My use of the term "wacky" was a poor choice. My problem with the first reply is because they insist that isn't the case, sneers at me, and says "tell me what you think is wrong and I tell you why you are wrong..." That's flamebait, because there are several other replies that the post brushes off with more flamebait.
HARDWARE:
RISC-V has extensibility in the ISA, and T-Head added instructions that require an ASIC. So now we have an ISA+ that very clearly is hardware dependent. Should RISC-V really have entertained Alibaba's hardware-specific SIMD instructions as part of the standard, even if they are enabled with compiler switches? That's a question that will have consequences. RISC-V's biggest market is by far China, so maybe it makes sense? But these opcodes are "wacky" (ugh) in the sense because they require THead hardware, and are very CISC-Y.
I'll stop picking on T-Head. Consider the extensions for non-temporal instructions based on memory hierarchies. This is incredibly hardware specific. But of course, there will always be memory hierarchies regardless of vonNeuman v. harvard designs. And they can be left out of course. But still they will only apply to specific implementations. Much like machines that don't have FPUs cannot make use of FP opcodes, machines without hierarchies cannot make use of non-temporal instructions. So do FPU instructions not belong in the ISA, of course not.
APPLICATIONS:
Does an ISA need vector crypto? Well, it is an extension, so it can be turned off, but AES could easily become post-quantum obsolete. So why bloat the ISA? Sqrt/Sin/Cos will never become obsolete, but AES might.

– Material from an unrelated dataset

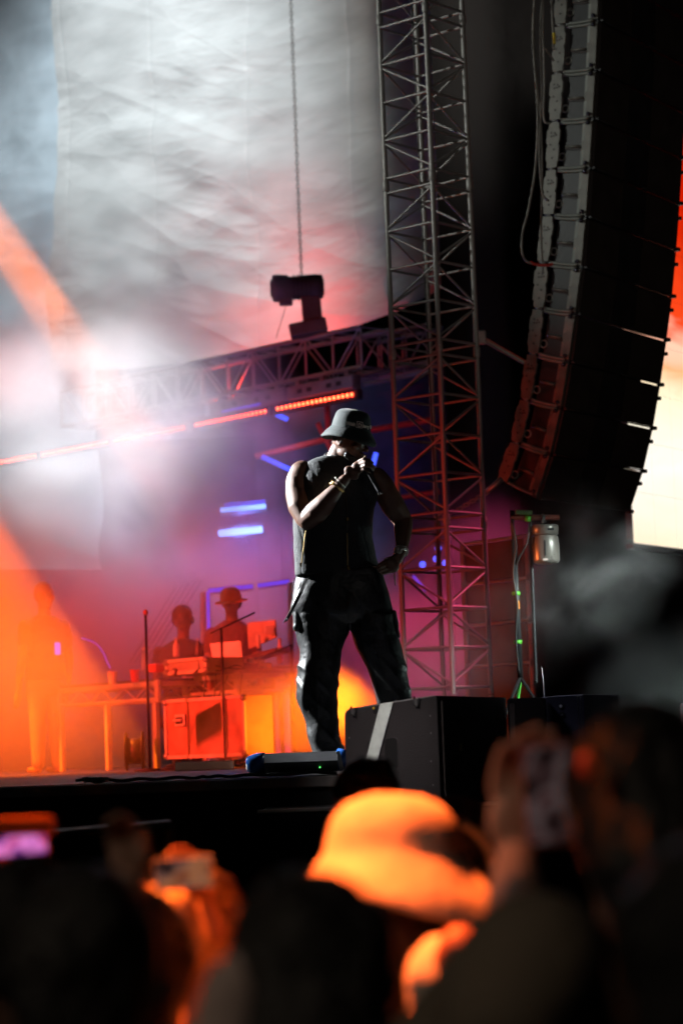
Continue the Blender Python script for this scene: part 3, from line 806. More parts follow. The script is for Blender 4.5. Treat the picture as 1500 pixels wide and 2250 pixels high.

Even security and privilege levels. Hypervisor extensions, and execution + code isolation extensions force a particular way of doing things on an ISA.
MY DARNED POINT
To recap: I may have made the biggest strawman of all time, but it is based on what I keep hearing. It is easy to wave away all four of my examples if you think RISC-V-can-do-no-wrong. But that misses my point: ISAs are complicated, and when you have hundreds of instructions that do complex things in multiple cycles with lots of side effects that are required by certain hardware or certain applications ... you no longer have a reduced instruction set computer. Even when the best minds start from a clean slate to create RISC they end up with CISC.
Which is why I think the debate is bunk and wastes everyone's time. It was entirely the product of 1990's marketing against Intel and still plagues us today.
AES, particularly AES-256, is considered quantum resistant/safe. AES-128 could have its keysize effectively reduced to 64 bits with Grover's Algorithm (AES-256 to 128 bits), but scaling quantum computers to do that brute force search is not as straightforward as building a bunch of FPGAs or ASICs.